1940’lı yıllara gelindiğinde siyaset ve sanat alanında gerçekleşen yeni açılımlar, Türk sanatında kimlik arayışını hızlandırmış ve ressamların yurt gezilerine çıkması sağlanarak ülkedeki toplumsal gerçeklikleri yansıtmaları istenmişti. 1939 yılının Ekim ayında ülke ressamlarını etkileyecek önemli bir olay gerçekleşti: Başkent Ankara’da Devlet Resim ve Heykel Sergisi ilk kez düzenlendi; resim atölyesi şefliğine Fransız ressam Léopold Lévy, heykel atölyesi şefliğine ise Alman Rudolf Belling getirildi. Gravürleriyle de uluslararası çapta üne kavuşan ve 1936 yılında Legion D’Honneur nişanı ile şövalye olan ünlü Fransız ressam Lévy, Türkiye’deki sanatı diğer ülkelerin sanatlarına göre daha anlamlı bulmuş, aynı zamanda öğrencilerini başarılı işler çıkarmaları için yönlendirmişti. Atölyeleri çok kalabalık ve yoğun olan ressamın öğrencilerinden Nuri İyem, Mümtaz Yener, Ferruh Başağa, Agop Arad, Fethi Karakaş, Nejat Melih Devrim gibi ressamlar, aynı yıllarda ‘Yeniler Grubu’ adıyla bir grup kurdular. Abidin Dino, Léopold Lévy’nin öğrencisi olmamasına rağmen onun atölyeleri ve sergilerine katılarak ondan etkilendi ve Yeniler Grubu’nun üyesi oldu.

‘Toplumsal Gerçekçi’ bir bakış açısıyla sanatlarını icra eden ‘Yeniler’e göre resim sanatının toplumu yakından tanıması ve her yönüyle yansıtması gerekir.
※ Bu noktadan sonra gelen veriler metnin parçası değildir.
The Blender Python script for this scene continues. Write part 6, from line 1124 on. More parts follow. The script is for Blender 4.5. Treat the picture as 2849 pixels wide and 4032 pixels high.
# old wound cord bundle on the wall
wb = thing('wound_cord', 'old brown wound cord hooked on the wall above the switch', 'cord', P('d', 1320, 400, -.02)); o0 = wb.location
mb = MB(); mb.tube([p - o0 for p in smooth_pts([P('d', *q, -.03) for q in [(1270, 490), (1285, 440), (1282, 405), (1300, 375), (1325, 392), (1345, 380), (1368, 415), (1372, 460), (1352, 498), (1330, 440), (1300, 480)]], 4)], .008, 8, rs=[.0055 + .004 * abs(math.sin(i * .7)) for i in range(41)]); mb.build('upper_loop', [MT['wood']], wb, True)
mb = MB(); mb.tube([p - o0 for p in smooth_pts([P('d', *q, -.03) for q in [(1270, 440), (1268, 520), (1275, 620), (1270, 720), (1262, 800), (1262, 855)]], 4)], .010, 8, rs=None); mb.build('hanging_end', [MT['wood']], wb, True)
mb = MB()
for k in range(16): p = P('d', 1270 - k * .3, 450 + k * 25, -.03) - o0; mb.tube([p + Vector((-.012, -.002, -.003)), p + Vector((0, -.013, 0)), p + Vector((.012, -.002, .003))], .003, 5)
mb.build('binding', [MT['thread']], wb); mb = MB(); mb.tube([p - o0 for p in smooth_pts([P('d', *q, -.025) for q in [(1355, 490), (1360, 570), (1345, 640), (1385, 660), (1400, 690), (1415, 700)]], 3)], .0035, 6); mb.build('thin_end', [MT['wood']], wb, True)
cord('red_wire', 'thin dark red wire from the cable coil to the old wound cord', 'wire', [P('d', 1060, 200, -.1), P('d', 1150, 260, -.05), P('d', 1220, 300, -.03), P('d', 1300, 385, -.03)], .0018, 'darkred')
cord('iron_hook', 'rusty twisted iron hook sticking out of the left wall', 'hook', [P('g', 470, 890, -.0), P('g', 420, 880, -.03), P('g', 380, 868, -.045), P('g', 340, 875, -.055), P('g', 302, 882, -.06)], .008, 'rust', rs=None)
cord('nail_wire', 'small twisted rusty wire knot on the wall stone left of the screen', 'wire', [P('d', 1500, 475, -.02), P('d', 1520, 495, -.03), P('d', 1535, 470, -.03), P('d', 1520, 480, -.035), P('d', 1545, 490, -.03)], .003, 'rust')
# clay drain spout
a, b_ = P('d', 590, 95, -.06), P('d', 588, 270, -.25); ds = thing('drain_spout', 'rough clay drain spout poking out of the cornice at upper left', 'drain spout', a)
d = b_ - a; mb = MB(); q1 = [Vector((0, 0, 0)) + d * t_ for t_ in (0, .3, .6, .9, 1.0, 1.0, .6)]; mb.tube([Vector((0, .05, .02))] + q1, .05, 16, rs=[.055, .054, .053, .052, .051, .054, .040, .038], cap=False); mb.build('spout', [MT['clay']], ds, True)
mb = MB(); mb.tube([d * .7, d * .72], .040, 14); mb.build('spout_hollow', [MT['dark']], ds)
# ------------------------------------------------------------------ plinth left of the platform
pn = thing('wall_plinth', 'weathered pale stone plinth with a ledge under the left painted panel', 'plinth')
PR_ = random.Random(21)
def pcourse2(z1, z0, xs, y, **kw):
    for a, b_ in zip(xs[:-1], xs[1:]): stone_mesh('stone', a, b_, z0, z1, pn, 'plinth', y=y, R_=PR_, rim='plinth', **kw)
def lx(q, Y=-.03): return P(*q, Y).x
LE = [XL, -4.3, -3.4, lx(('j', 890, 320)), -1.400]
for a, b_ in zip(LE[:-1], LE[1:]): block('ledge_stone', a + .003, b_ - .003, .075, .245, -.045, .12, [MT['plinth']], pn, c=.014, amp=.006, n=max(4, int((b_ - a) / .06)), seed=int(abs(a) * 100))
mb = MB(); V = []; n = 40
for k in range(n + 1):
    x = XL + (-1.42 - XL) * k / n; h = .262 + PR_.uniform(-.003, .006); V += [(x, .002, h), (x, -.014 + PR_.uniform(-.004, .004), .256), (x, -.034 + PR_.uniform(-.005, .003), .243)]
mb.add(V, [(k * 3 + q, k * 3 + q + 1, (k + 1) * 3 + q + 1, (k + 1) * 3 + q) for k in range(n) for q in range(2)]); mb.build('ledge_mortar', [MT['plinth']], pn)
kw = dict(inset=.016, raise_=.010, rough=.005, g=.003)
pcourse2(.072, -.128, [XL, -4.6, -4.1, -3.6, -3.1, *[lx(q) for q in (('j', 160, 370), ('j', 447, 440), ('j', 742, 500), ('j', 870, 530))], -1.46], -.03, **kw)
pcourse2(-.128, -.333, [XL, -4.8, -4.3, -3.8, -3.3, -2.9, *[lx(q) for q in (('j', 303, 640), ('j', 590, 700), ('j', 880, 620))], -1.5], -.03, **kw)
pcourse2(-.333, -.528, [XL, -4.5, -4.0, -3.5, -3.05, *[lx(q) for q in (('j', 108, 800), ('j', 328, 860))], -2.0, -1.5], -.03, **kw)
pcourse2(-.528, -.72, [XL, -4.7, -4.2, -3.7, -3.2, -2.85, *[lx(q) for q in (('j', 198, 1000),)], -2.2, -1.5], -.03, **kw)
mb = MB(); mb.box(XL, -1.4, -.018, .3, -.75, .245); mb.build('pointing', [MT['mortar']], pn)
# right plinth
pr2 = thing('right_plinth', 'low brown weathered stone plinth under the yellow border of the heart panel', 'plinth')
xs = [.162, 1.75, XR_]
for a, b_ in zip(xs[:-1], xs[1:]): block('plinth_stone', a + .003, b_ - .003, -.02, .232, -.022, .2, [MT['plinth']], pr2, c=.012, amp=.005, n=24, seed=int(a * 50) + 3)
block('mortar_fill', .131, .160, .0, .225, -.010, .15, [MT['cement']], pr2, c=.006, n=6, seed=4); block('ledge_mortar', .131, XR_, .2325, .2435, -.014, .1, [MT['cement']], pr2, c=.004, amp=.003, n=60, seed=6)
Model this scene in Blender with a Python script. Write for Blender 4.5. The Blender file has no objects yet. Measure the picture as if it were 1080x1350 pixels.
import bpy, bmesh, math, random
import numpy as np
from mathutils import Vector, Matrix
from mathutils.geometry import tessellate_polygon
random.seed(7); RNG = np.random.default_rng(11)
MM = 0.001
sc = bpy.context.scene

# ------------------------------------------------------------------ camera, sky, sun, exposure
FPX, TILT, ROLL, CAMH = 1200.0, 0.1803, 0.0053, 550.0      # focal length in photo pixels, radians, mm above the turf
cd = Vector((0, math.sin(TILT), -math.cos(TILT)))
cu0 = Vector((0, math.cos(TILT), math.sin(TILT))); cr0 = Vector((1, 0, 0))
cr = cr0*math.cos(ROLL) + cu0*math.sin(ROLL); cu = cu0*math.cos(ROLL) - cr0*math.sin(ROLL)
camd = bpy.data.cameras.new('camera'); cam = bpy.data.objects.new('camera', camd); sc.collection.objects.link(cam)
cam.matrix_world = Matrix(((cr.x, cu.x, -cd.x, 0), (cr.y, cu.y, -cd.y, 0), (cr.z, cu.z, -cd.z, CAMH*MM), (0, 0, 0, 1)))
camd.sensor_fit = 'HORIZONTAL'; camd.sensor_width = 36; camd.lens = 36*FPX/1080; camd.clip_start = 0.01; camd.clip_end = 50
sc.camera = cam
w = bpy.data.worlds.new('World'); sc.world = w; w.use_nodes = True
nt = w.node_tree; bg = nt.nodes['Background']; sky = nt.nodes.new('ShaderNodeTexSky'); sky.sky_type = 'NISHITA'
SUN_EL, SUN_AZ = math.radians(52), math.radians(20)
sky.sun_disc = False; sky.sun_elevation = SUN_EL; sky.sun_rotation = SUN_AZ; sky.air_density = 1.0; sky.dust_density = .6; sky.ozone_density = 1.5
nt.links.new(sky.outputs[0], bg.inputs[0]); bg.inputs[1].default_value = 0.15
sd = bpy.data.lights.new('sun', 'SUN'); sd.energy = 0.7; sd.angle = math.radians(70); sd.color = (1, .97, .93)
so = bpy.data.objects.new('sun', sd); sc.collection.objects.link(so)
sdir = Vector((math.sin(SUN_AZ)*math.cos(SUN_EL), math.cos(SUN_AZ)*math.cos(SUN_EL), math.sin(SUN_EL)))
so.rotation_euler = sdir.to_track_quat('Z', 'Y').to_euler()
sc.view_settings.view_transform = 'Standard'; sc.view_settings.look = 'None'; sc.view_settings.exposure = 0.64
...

Bu nedenle sanatta toplumculuk görüşünü benimseyen grup, ülke sorunlarını, insanların ve toplumun bunalımlarını ele almış, bunun haricinde yapılan sanat eserlerininse ulusal değer taşımadığını savunmuşlardır. İlk sergilerinde yoksul halktan kesimi, İstanbul Limanı’nı ve balıkçıları işlediklerinden “Liman Grubu” olarak da adlandırılmaktalar. “Liman Şehri İstanbul” konulu ilk sergilerini 28 Mart 1940’ta açan Yeniler, 1942’de açtıkları ikinci serginin konusunu Abidin Dino’nun önerisi üstüne ‘Kadın’ olarak belirlemişlerdi. Modern resim estetiğinden izler taşıyan resimler, aynı zamanda yerel ve gerçekçi bir üslupla yapılmıştı. Teknik ve yöntem açısından giderek Batı tarzından uzaklaşılsa da yöresellik ve gelenekçi bir yapı dikkat çekici olmuştu.

1944 yılına kadar çalışmalarını başarıyla sürdüren Yeniler, bu tarihten sonra dağılmaya başladılar. Üyelerden bazılarının soyut sanata yönelmeleri, bazılarının da burs kazanarak Paris’e gitmeleri sonucu D Grubu’nda olduğu gibi bireysel ayrışmalar başladı ve toplumsallık, yöresellik, ulusallık gibi kavramlardan uzaklaşıldı. Grup, bu nedenlerden dolayı 1952’de tamamen dağıldı.

Sanatın farklı kollarıyla uğraşan Abidin Dino, çağdaş Türk resminin öncülerindendir ve her iki grupta da öne çıkan ressamlardan olmuştur. İlk yıllarda Picasso›nun etkisinde kalan, ancak daha sonraları özgün ve yerel bir üslup kazanan sanatçı, resimlerinde, işçi ve köylü tiplerini özgün bir üslupla işledi. Türk resim sanatına toplumsal gerçekçi bir kavram kazandıran ressamlardan biri olan Dino, Türk resmini ulusallaşma çabaları içinde farklı bir yere taşıdı. Farklı dönemlerde, farklı tematik içerikler etrafında ‘desen’ kullanımını tercih eden sanatçı, gözlemlediklerini ve düşüncelerini çizgileriyle görselleştirdi. Sol görüşlü olan Dino, yazıları nedeniyle sürgün edildiği dönemlerde tanıştığı Anadolu halkından oldukça etkilendi. Sürgün edildiği Adana için “Tüm gördüklerim beni resme daha çok bağlıyordu. Sanki içinde yaşadığım Anadolu gerçeğini burayı resmettikçe görüyordum.” demişti. Dönemin toplumsal sorunlarıyla ilgilenen, özgürlükçü bir yapıyı benimseyen, siyasal bir duruşu olan tavır içinde yaşamını sürdürdü. Gördüklerini ve düşüncelerini desen çizimlerine döken ressamın her bir yapıtı böylelikle onun hayatından birer yansımaya dönüştü ve aynı zamanda sanatçının eserleri, içinde bulundukları yüzyılın tarih anlatıcılığını da üstlendi.